The hunt for Kabuga took an embarrassing turn for the US with the murder of William Munuhe in 2003. Munuhe, believed to be an FBI informer, was reportedly killed while trying to lure Kabuga into a trap.

Rapp said given the new developments the US would be following the matter with ICTR and called for Kenya’s co-operation, adding that the US received fresh information of his presence from "Kenyan neighbours".

Recently, when a genocide suspect was arrested in Uganda, it was claimed he was travelling to Kenya.

Kabuga is believed to have been main supporter and financier of the Interahamwe militia that killed some 800,000 ethnic Tutsis and moderate Hutus during the 1994 massacres. He is said to have bankrolled the Hutu militias who wielded their machetes during the 100-day genocidal frenzy.

The US Ambassador-at-Large for War Crimes Stephen Rapp (left) signs a visitors’ book when he paid a courtesy call on the Prime Minister Raila Odinga in his office at Treasury Building, Nairobi, on Monday. Looking on is the US Ambassador to Kenya Michael Ranneberger. Photo: PMPS

The fugitive is accused of using his vast assets to propel the massacres by affording a platform to disseminate the message of ethnic hatred through the foundation of a radio station, Radio TÈlÈvision Libre des Mille Collines. He is also said to have provided weapons, uniforms, and transportation to Interahamwe militia.

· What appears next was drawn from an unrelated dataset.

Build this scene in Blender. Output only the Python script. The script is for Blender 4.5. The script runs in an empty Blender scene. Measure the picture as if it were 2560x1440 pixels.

ICTR is seeking him since 1997 for conspiring to commit genocide and crimes against humanity. Rapp, the Ambassador-at-Large for War Crime Issues, served as senior Trial Attorney and Chief of Prosecutions at ICTR.

Rapp spoke, as the Obama administration continued to pile pressure on the government to cooperate in the trial of post-poll violence suspects or have its officials perceived to be anti-reforms face more Visa bans and ‘unspecified actions.’

He reaffirmed the US’s support for a special tribunal to try the suspects still remains, but what was worrying is lack of co-operation from the Government.

Window of opportunity

"The Kenya government is not co-operative because it has not put its act together to put in place necessary legislation…the buck cannot be passed, that was the promise and this promise cannot be broken," said Rapp who also served as a prosecutor of the Special Court for Sierra Leone in 2007. He said there was need to try the suspects as the window of opportunity is fast closing and the 2012 General Election would be worse unless the suspects are tried.

Last week, Rapp met International Criminal Court Chief Prosecutor, Luis Moreno-Ocampo, in Kigali, Rwanda, where they discussed the Kenyan situation. Mr Moreno-Ocampo indicated to him that he would submit Kenya’s case to the Pre-Trial Chamber in January or February next year. Thereafter, warrant of arrests would be issued probably in May.

Rapp, who earlier met Raila, Mutula and members of the civil society said that he had "no question that the crimes committed during the post-poll violence reached the level of crimes against humanity".

Moreno-Ocampo was in the country 11 days ago and indicated that he would request judges at ICC in The Hague to launch investigations into the Kenyan case.